Museum Studies at Leicester

'The Isolated Baronet' Calke Abbey and RCMG address contemporary isolation and loneliness

Isolation and loneliness – opening up new stories and interpretive experiences is a research project led by the Research Centre for Museums and Galleries (RCMG) in collaboration with Calke Abbey, a National Trust property in Derbyshire. The project emerged as part of Calke’s planning processes and the Calke team’s desire to develop interpretation and programmes around the contemporary issue of social isolation and loneliness to mark the 200th anniversary of the death of Henry Harpur Crewe, 7th Baronet of Calke Abbey who was dubbed ‘The Isolated Baronet’ in his own time.

Questions of isolation and loneliness have often been associated with Calke and the place itself embodies the histories of isolation which have shaped the lives of the people who lived here. As awareness grows of the complex challenge loneliness and social isolation pose to contemporary society, Calke is exploring its own history of isolation and using this work to drive new approaches to interpretation and community engagement. Recent research suggests that levels of loneliness across all ages are worryingly high, with over 9 million adults in the UK often or always lonely. Loneliness is a natural part of the human condition, with most of us feeling lonely at some point during our lives. However, where it becomes an issue is when it becomes acute; an ongoing, grinding and deeply painful felt experience. In these instances, loneliness can be harmful to both our physical and mental health; for example, being a comparable risk factor for early death to smoking 15 cigarettes a day. With an ambition to make a contribution to discussions and campaigns surrounding the contemporary epidemic of loneliness and potentially to the lives of ordinary people who might be struggling with loneliness, and aware of the need to enter this space from an educated and thoroughly researched perspective, Calke approached RCMG to ask them to ‘think with’ Calke about the potential opportunities and pitfalls of work in this area. RCMG were also asked to help Calke plan this work in such a way that it would:

  • generate new and ongoing community relationships
  • achieve Calke’s ambition to deliver high quality and sector leading interpretive practice
  • result in an exceptional visitor experience and programming
  • and leave a legacy of increased expertise, creativity and confidence amongst staff and volunteers to develop this and other work in the future.

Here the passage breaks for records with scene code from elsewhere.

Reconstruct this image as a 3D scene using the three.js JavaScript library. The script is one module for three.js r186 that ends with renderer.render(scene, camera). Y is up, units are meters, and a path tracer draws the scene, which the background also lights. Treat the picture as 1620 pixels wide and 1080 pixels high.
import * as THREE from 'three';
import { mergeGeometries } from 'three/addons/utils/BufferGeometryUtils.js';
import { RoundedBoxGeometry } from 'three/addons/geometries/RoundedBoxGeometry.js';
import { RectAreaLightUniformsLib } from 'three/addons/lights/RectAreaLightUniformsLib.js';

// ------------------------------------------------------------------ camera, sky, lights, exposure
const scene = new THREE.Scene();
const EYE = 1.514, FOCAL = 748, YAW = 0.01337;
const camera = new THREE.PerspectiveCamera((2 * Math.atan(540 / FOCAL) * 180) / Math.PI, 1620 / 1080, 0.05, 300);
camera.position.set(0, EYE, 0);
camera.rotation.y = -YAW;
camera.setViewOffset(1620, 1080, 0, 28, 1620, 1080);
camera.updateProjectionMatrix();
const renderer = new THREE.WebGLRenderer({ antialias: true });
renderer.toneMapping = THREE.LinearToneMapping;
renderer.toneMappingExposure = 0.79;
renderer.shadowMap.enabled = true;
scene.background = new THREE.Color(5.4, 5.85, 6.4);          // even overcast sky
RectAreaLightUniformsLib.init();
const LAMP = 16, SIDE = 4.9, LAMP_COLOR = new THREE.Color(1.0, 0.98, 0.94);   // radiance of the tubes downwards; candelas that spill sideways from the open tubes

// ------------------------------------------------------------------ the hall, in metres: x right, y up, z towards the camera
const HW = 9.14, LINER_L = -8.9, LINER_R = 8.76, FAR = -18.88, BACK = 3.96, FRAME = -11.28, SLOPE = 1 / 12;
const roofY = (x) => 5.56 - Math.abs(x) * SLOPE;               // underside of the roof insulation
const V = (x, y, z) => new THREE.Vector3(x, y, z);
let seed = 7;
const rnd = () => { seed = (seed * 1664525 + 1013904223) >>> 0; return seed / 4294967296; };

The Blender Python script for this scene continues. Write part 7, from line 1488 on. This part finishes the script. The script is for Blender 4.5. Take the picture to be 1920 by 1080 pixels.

For the RCMG team, the project offered an opportunity to expand research it had undertaken at a range of sites exploring the visitor experience and the role of the physical museum (a building and curated collections or an historic site and its contents) in the various encounters and opportunities for experience, action and expression that visitors might encounter during a cultural visit. Interested in questions of the value of culture and its role in human wellbeing, the project offered an opportunity to ask how cultural organisations might take a conscious role in the fight against loneliness alongside government, public services, business and community groups.